Y no se trata solo de adorarlo, sino de anunciarlo. Como dice Benedicto XVI en la Sacramentum Caritatis (n. 84), la Eucaristía es un misterio para anunciar: «Nada hay más hermoso que haber sido alcanzados, sorprendidos, por el Evangelio, por Cristo. Nada más bello que conocerle y comunicar a los otros la amistad con él. Esta afirmación asume una mayor intensidad si pensamos en el Misterio eucarístico. Verdaderamente, nada hay más hermoso que encontrar a Cristo y comunicarlo a todos. Además, la institución misma de la Eucaristía anticipa lo que es el centro de la misión de Jesús: Él es el enviado del Padre para la redención del mundo (cf. Jn 3,16-17; Rm 8,32). No podemos acercarnos a la Mesa eucarística sin dejarnos llevar por ese movimiento de la misión que, partiendo del corazón mismo de Dios, tiende a llegar a todos los hombres. Así pues, el impulso misionero es parte constitutiva de la forma eucarística de la vida cristiana».

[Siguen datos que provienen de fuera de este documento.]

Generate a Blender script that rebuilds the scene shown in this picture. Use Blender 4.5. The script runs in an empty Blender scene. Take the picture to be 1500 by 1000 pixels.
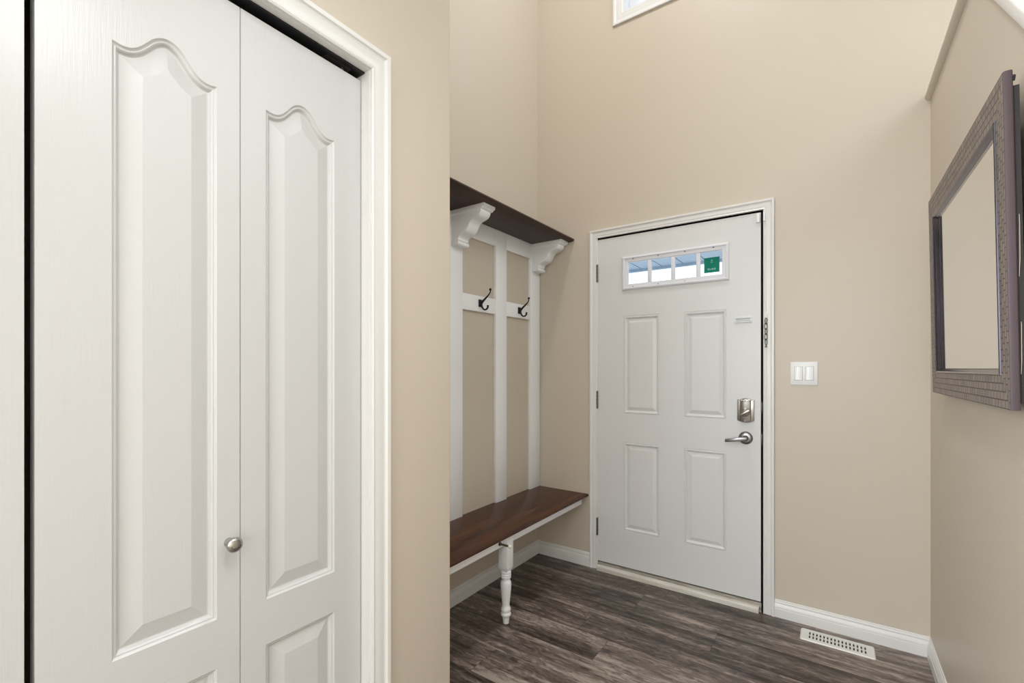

Esa misión nos compromete a dar testimonio, como los primeros cristianos. En este sentido, añade el Papa (n. 85): «La misión primera y fundamental que recibimos de los santos Misterios que celebramos es la de dar testimonio con nuestra vida. El asombro por el don que Dios nos ha hecho en Cristo infunde en nuestra vida un dinamismo nuevo, comprometiéndonos a ser testigos de su amor. Nos convertimos en testigos cuando, por nuestras acciones, palabras y modo de ser, aparece Otro y se comunica. Se puede decir que el testimonio es el medio como la verdad del amor de Dios llega al hombre en la historia, invitándolo a acoger libremente esta novedad radical. En el testimonio Dios, por así decir, se expone al riesgo de la libertad del hombre. Jesús mismo es el testigo fiel y veraz (cf. Ap 1,5; 3,14). El culto agradable a Dios implica también interiormente la disponibilidad al martirio y se manifiesta en el testimonio alegre y convencido ante el mundo de una vida cristiana coherente allí donde el Señor nos llama a anunciarlo».